White and Black, c.1930s  *SOLD*


tempera on card

signed lower right with the artist’s monogram

14 x 9.5 cm.


Provenance

Maxwell Ashby Armfield until

with The Fine Art Society, London, October 1971, (no. A3/40),

Private collection, UK until 2024.


Armfield studied at Birmingham School of Art from 1899–1902, where the influence of William Morris and the Arts and Crafts movement was still strong, and then in Paris at the Académie de la Grande Chaumière. In 1905 he moved to London and from 1915 to 1922 lived in the USA. He wrote two books on the art of tempera painting – ‘A Manual of Tempera Painting’ (1930) and ‘Tempera Painting Today’ (1946). He was married to the playwright Constance Smedley, a ‘lavender’ marriage and meeting of minds, rather than a conventional set-up. The couple settled in the Cotswolds where they wrote and illustrated books together.

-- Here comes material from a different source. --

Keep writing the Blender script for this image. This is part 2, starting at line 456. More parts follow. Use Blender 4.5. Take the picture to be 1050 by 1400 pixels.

They founded the theatre group the Cotswold Players with a philosophy of communal, democratic art and in 1911 the concept of a pageant was put forward. These fashionable dramas told the history of a particular community and it was decided that there would be a local 'Pageant of Progress'. Max was the pageant's official artist and months of planning resulted in a huge success. Following a period in Chelsea where they established the radical avant-garde theatre company Greenleaf Theatre and mixed with an anti-war community they left for the USA in 1915 to make a life for themselves away from the war, where they stayed until 1922. After some years of weakening health and diminishing finances, Connie died of heart failure in 1941, but Max continued to paint until his death in 1972, latterly living with his relative Stuart Armfield, also a painter, and enjoying a relationship with bookshop owner, Alexander Ballard.